Landauer, Avusturya’ya döndükten sonra, önce Aşağı Avusturya’da, ardından 1960’lara kadar Nazi suçlarını soruşturmakla sorumlu olduğu İçişleri Bakanlığı’nda polis hizmetinde çalışır. Daha sonra Kıbrıs’ta BM subayı olarak 1972’de Avusturya birliğinde görev yapar. Sonrasında emekli olana kadar Beyrut’taki Avusturya büyükelçiliğinde güvenlik görevlisi olarak çalışır.

Daha sonra Avusturya’ya dönerek ömrünü Avusturyalı savaşçıların çalışmalarına adar. Kitap, dernek, vakıf ve anıtlar yapar. İspanya’da savaşanlar sözlüğü yapar. İspanyol Savaşçılar Sözlüğü’nde tek tek bin 400 savaşçıyla ilgili her türlü doküman, bilgi yer alır. Devasa bir çalışma çıkar ortaya. Faşizme karşı direnen savaşçıları unutturmamayı bir borç bilir. “Uluslararası Tugaylar “gönüllüler”inin hala hayatta olan savaşçıların sayısı bir elin parmaklarını geçmeyecek durumda” der. “Onları unutturmamak bir gönül borcudur” ifadelerini kullanır. Landauer, 20 Temmuz 2014’te 93 yaşında yaşamını yitirir.
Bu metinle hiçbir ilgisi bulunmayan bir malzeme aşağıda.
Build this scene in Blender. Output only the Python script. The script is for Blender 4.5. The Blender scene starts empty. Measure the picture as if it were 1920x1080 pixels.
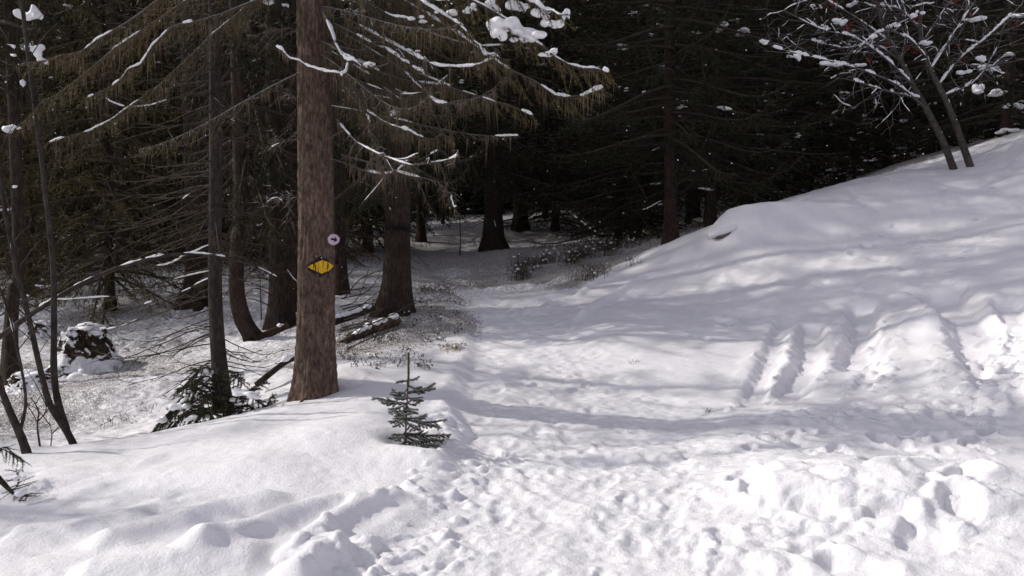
import bpy, math, random
import numpy as np
from mathutils import Vector, Matrix

# ------------------------------------------------------------------ camera, sky, sun, exposure
SC = bpy.context.scene
COL = SC.collection
F = 1507.0                      # focal length in pixels of a 1920 wide frame
PITCH = math.atan((540 - 420) / F)
CAM = np.array([0.0, 0.0, 1.6])
cam_data = bpy.data.cameras.new('camera')
cam_data.sensor_width = 36.0
cam_data.lens = 36.0 * F / 1920.0
cam_data.clip_end = 1000.0
cam = bpy.data.objects.new('camera', cam_data)
COL.objects.link(cam)
cam.location = CAM
cam.rotation_euler = (math.pi / 2 - PITCH, 0, 0)
SC.camera = cam

SUN_AZ = math.radians(-77)      # measured from +Y towards +X
SUN_EL = math.radians(35)
world = bpy.data.worlds.new('World')
SC.world = world
world.use_nodes = True
wn = world.node_tree
wn.nodes.clear()
sky = wn.nodes.new('ShaderNodeTexSky')
sky.sky_type = 'NISHITA'
sky.sun_disc = False
sky.sun_elevation = SUN_EL
sky.sun_rotation = SUN_AZ
sky.altitude = 1500
sky.air_density = 1.0
sky.dust_density = 3.0
hsv = wn.nodes.new('ShaderNodeHueSaturation')
hsv.inputs['Saturation'].default_value = 0.30
hsv.inputs['Hue'].default_value = 0.535
bg = wn.nodes.new('ShaderNodeBackground')
bg.inputs['Strength'].default_value = 0.15
wo = wn.nodes.new('ShaderNodeOutputWorld')
wn.links.new(sky.outputs[0], hsv.inputs['Color'])
wn.links.new(hsv.outputs[0], bg.inputs['Color'])
wn.links.new(bg.outputs[0], wo.inputs['Surface'])

sun_data = bpy.data.lights.new('sun', 'SUN')
sun_data.energy = 2.15
sun_data.angle = math.radians(0.9)
sun_data.color = (1.0, 0.95, 0.88)
sun = bpy.data.objects.new('sun', sun_data)
COL.objects.link(sun)
sdir = Vector((math.sin(SUN_AZ) * math.cos(SUN_EL), math.cos(SUN_AZ) * math.cos(SUN_EL), math.sin(SUN_EL)))
sun.rotation_euler = sdir.to_track_quat('Z', 'Y').to_euler()
sun.location = sdir * 60

SC.view_settings.view_transform = 'Standard'
SC.view_settings.look = 'None'
SC.view_settings.gamma = 1.0
SC.view_settings.exposure = 0.57
SC.cycles.max_bounces = 6
SC.cycles.diffuse_bounces = 2
SC.cycles.glossy_bounces = 2
SC.cycles.sample_clamp_indirect = 4.0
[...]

FAŞİZME KARŞI BİTMEYEN MÜCADELE

Savaş 1 Nisan 1939’da sona erer. Binlerce antifaşist Cumhuriyetçilerin safında savaşırken yaşamını yitirir. İtalyan ve Alman faşizminin desteğiyle savaşı kazanan Franco’nun 36 yıl boyunca ülkeye kan kusturacağı kara günler başlar. Sonrasında yaşananlar malum. Faşizm bütün Avrupa’nın başına bir karabasan gibi çöker. Dünya İkinci Paylaşım Savaşı’na sürüklenirken bedelini bütün bir insanlık öder.

Sevgili Atilla Özsever “Tarihsel faşizmden yeni faşizme” dosyasında günlerdir gazetemizde faşizmi yaratan iklimi, Mussolini’yi, Hitler’i, Franko’yu iktidara getiren sürecin arka planını ve faşizme karşı mücadelede yaşanan yenilgiyi tarihsel kesitleriyle çarpıcı şekilde işliyor. Dünden bugüne faşizme karşı verilen mücadele güncelliğini koruyor. Yükselen neofaşizme karşı, tarihsel deneyimlerden de dersler çıkararak, uluslararası dayanışmanın yükseltilmesinin önemi her zamankinden de elzem.